The album blasts off with a minute and a half of Tony Carey showcasing his keyboard abilities before transitioning into the song part of "Tarot Woman". Not my favorite track, but it does define the model that most tracks on the album follow. Ritchie Blackmore plays thick galloping riffs interspersed with well-placed lead guitar, always aided in rhythm by bass player Jimmy Bain and drummer extraordinaire Cozy Powell. Powell is a real standout on this album, punishing the kit at almost every opportunity - fills galore - and rarely descending into simple rhythms (thankfully the rock influence doesn't show up everywhere). There are a few synth solos, but they don't get in the way. Guitar solos are more prevalent (a given considering Blackmore's ego?) and are usually good, sometimes great.

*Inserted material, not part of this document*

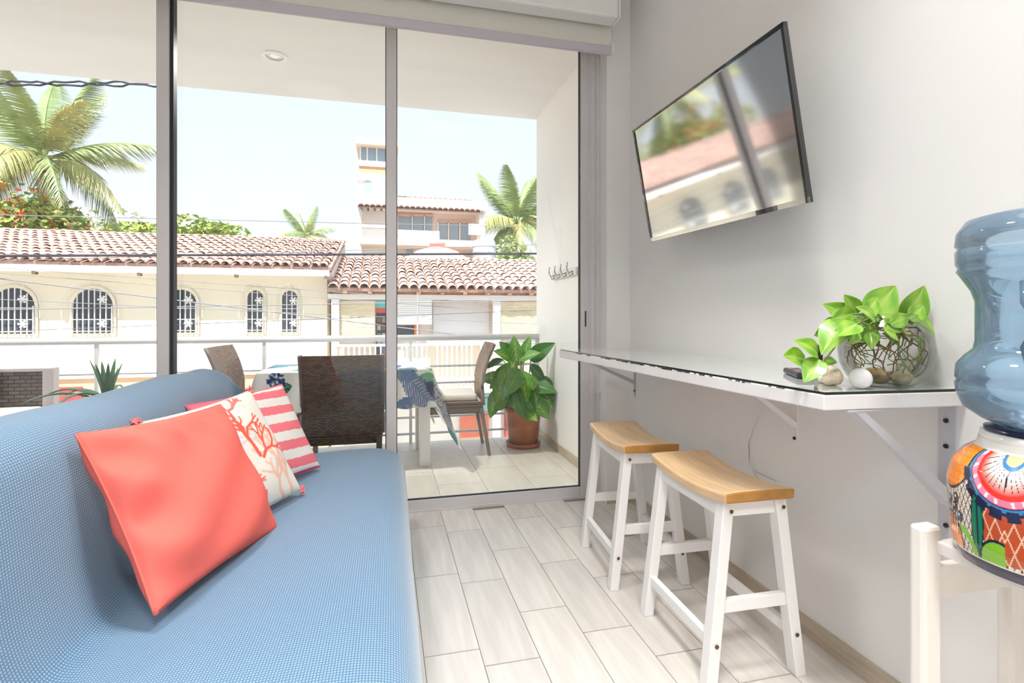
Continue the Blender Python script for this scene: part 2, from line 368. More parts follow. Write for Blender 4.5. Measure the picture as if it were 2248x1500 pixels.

Dio is on top of his game here, putting on a flawless performance made immortal by unforgettable melodies - "Where is your star? Is it far? is it far? faaaaaaaar?" - perhaps trumped only by Dio's successful stint in Black Sabbath. There's no real need to split hairs, it's all good, but Rising seems to be, for whatever reason, the least championed of his prime efforts. Unjustly so, as it's legendary stuff in the heavy metal/hard rock field, cherry-topped by a total epic in "Stargazer" - which, I forgot to mention, features the Munich Philharmonic Orchestra.

Anyone interested in Dio, Blackmore or just one of the first great metal bands should definitely pick this up.